-- Begin DATA --
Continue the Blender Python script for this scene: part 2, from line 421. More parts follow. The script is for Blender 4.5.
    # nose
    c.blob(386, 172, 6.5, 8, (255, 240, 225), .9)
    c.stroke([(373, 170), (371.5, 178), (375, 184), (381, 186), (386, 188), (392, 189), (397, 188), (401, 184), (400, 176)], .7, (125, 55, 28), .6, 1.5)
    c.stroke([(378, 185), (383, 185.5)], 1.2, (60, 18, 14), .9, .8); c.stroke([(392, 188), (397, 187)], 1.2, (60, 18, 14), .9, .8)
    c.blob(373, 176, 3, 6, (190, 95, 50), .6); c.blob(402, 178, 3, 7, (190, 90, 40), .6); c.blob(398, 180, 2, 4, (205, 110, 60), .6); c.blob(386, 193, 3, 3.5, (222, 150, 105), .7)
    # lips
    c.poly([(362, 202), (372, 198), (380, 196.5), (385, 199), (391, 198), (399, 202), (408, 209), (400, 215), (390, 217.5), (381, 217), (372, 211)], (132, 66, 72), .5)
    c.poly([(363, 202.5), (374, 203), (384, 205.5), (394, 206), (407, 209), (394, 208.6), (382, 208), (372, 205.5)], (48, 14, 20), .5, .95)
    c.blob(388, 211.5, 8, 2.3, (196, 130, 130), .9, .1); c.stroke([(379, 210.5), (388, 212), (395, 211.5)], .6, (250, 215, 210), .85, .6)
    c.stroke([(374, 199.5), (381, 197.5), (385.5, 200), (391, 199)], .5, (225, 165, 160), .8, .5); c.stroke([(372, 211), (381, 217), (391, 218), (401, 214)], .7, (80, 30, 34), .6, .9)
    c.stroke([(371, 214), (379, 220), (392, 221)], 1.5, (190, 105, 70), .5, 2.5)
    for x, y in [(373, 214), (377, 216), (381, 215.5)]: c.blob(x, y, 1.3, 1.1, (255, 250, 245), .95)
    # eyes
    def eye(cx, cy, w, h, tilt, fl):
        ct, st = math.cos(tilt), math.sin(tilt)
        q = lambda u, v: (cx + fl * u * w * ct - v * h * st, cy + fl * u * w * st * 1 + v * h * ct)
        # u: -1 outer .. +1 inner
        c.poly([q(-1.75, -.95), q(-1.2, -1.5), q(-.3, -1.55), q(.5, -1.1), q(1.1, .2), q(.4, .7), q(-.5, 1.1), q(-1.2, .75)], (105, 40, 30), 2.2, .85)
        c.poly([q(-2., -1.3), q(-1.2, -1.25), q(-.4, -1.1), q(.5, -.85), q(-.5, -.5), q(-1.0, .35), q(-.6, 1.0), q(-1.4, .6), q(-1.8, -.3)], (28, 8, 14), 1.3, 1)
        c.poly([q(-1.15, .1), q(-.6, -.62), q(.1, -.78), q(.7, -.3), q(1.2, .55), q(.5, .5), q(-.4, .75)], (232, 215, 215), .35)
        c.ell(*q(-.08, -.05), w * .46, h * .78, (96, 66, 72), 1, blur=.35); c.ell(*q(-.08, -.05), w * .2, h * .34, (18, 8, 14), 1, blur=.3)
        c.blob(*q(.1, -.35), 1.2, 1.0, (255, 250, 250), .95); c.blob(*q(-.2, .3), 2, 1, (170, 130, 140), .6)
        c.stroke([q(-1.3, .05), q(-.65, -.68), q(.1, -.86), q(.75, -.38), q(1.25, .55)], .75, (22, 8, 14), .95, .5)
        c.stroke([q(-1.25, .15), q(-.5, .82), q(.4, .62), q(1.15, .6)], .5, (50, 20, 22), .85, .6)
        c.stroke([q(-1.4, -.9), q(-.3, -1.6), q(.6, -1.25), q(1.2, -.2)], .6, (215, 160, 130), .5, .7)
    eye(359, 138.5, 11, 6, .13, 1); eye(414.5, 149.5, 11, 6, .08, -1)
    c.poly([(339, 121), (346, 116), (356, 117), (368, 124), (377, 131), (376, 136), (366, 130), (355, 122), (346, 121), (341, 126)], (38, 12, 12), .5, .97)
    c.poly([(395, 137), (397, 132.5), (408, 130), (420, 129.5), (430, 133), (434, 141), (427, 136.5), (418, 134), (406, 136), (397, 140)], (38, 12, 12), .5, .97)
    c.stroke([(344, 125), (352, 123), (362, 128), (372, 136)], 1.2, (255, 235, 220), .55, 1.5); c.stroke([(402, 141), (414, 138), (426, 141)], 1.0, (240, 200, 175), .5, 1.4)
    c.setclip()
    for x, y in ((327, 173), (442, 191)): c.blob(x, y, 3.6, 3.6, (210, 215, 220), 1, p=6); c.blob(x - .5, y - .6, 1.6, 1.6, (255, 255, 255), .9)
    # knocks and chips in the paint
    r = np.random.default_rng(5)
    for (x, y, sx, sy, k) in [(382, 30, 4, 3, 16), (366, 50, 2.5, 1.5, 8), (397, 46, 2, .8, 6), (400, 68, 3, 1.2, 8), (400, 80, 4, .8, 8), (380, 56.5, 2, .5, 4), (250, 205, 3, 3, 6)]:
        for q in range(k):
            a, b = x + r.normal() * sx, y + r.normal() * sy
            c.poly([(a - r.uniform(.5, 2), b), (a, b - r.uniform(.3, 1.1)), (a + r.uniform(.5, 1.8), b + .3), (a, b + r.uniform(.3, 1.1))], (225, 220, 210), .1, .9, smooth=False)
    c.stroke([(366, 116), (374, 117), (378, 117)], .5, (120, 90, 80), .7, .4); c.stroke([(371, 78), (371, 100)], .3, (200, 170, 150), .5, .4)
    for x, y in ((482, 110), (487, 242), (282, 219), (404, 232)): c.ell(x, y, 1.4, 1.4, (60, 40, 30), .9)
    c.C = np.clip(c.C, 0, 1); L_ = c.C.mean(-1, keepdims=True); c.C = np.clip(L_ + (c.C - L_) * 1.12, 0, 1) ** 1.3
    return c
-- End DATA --
### PROBLEM:
Reproduce the material above without altering a single character.

### WRITTEN SOLUTION:
Continue the Blender Python script for this scene: part 2, from line 421. More parts follow. The script is for Blender 4.5.
    # nose
    c.blob(386, 172, 6.5, 8, (255, 240, 225), .9)
    c.stroke([(373, 170), (371.5, 178), (375, 184), (381, 186), (386, 188), (392, 189), (397, 188), (401, 184), (400, 176)], .7, (125, 55, 28), .6, 1.5)
    c.stroke([(378, 185), (383, 185.5)], 1.2, (60, 18, 14), .9, .8); c.stroke([(392, 188), (397, 187)], 1.2, (60, 18, 14), .9, .8)
    c.blob(373, 176, 3, 6, (190, 95, 50), .6); c.blob(402, 178, 3, 7, (190, 90, 40), .6); c.blob(398, 180, 2, 4, (205, 110, 60), .6); c.blob(386, 193, 3, 3.5, (222, 150, 105), .7)
    # lips
    c.poly([(362, 202), (372, 198), (380, 196.5), (385, 199), (391, 198), (399, 202), (408, 209), (400, 215), (390, 217.5), (381, 217), (372, 211)], (132, 66, 72), .5)
    c.poly([(363, 202.5), (374, 203), (384, 205.5), (394, 206), (407, 209), (394, 208.6), (382, 208), (372, 205.5)], (48, 14, 20), .5, .95)
    c.blob(388, 211.5, 8, 2.3, (196, 130, 130), .9, .1); c.stroke([(379, 210.5), (388, 212), (395, 211.5)], .6, (250, 215, 210), .85, .6)
    c.stroke([(374, 199.5), (381, 197.5), (385.5, 200), (391, 199)], .5, (225, 165, 160), .8, .5); c.stroke([(372, 211), (381, 217), (391, 218), (401, 214)], .7, (80, 30, 34), .6, .9)
    c.stroke([(371, 214), (379, 220), (392, 221)], 1.5, (190, 105, 70), .5, 2.5)
    for x, y in [(373, 214), (377, 216), (381, 215.5)]: c.blob(x, y, 1.3, 1.1, (255, 250, 245), .95)
    # eyes
    def eye(cx, cy, w, h, tilt, fl):
        ct, st = math.cos(tilt), math.sin(tilt)
        q = lambda u, v: (cx + fl * u * w * ct - v * h * st, cy + fl * u * w * st * 1 + v * h * ct)
        # u: -1 outer .. +1 inner
        c.poly([q(-1.75, -.95), q(-1.2, -1.5), q(-.3, -1.55), q(.5, -1.1), q(1.1, .2), q(.4, .7), q(-.5, 1.1), q(-1.2, .75)], (105, 40, 30), 2.2, .85)
        c.poly([q(-2., -1.3), q(-1.2, -1.25), q(-.4, -1.1), q(.5, -.85), q(-.5, -.5), q(-1.0, .35), q(-.6, 1.0), q(-1.4, .6), q(-1.8, -.3)], (28, 8, 14), 1.3, 1)
        c.poly([q(-1.15, .1), q(-.6, -.62), q(.1, -.78), q(.7, -.3), q(1.2, .55), q(.5, .5), q(-.4, .75)], (232, 215, 215), .35)
        c.ell(*q(-.08, -.05), w * .46, h * .78, (96, 66, 72), 1, blur=.35); c.ell(*q(-.08, -.05), w * .2, h * .34, (18, 8, 14), 1, blur=.3)
        c.blob(*q(.1, -.35), 1.2, 1.0, (255, 250, 250), .95); c.blob(*q(-.2, .3), 2, 1, (170, 130, 140), .6)
        c.stroke([q(-1.3, .05), q(-.65, -.68), q(.1, -.86), q(.75, -.38), q(1.25, .55)], .75, (22, 8, 14), .95, .5)
        c.stroke([q(-1.25, .15), q(-.5, .82), q(.4, .62), q(1.15, .6)], .5, (50, 20, 22), .85, .6)
        c.stroke([q(-1.4, -.9), q(-.3, -1.6), q(.6, -1.25), q(1.2, -.2)], .6, (215, 160, 130), .5, .7)
    eye(359, 138.5, 11, 6, .13, 1); eye(414.5, 149.5, 11, 6, .08, -1)
    c.poly([(339, 121), (346, 116), (356, 117), (368, 124), (377, 131), (376, 136), (366, 130), (355, 122), (346, 121), (341, 126)], (38, 12, 12), .5, .97)
    c.poly([(395, 137), (397, 132.5), (408, 130), (420, 129.5), (430, 133), (434, 141), (427, 136.5), (418, 134), (406, 136), (397, 140)], (38, 12, 12), .5, .97)
    c.stroke([(344, 125), (352, 123), (362, 128), (372, 136)], 1.2, (255, 235, 220), .55, 1.5); c.stroke([(402, 141), (414, 138), (426, 141)], 1.0, (240, 200, 175), .5, 1.4)
    c.setclip()
    for x, y in ((327, 173), (442, 191)): c.blob(x, y, 3.6, 3.6, (210, 215, 220), 1, p=6); c.blob(x - .5, y - .6, 1.6, 1.6, (255, 255, 255), .9)
    # knocks and chips in the paint
    r = np.random.default_rng(5)
    for (x, y, sx, sy, k) in [(382, 30, 4, 3, 16), (366, 50, 2.5, 1.5, 8), (397, 46, 2, .8, 6), (400, 68, 3, 1.2, 8), (400, 80, 4, .8, 8), (380, 56.5, 2, .5, 4), (250, 205, 3, 3, 6)]:
        for q in range(k):
            a, b = x + r.normal() * sx, y + r.normal() * sy
            c.poly([(a - r.uniform(.5, 2), b), (a, b - r.uniform(.3, 1.1)), (a + r.uniform(.5, 1.8), b + .3), (a, b + r.uniform(.3, 1.1))], (225, 220, 210), .1, .9, smooth=False)
    c.stroke([(366, 116), (374, 117), (378, 117)], .5, (120, 90, 80), .7, .4); c.stroke([(371, 78), (371, 100)], .3, (200, 170, 150), .5, .4)
    for x, y in ((482, 110), (487, 242), (282, 219), (404, 232)): c.ell(x, y, 1.4, 1.4, (60, 40, 30), .9)
    c.C = np.clip(c.C, 0, 1); L_ = c.C.mean(-1, keepdims=True); c.C = np.clip(L_ + (c.C - L_) * 1.12, 0, 1) ** 1.3
    return c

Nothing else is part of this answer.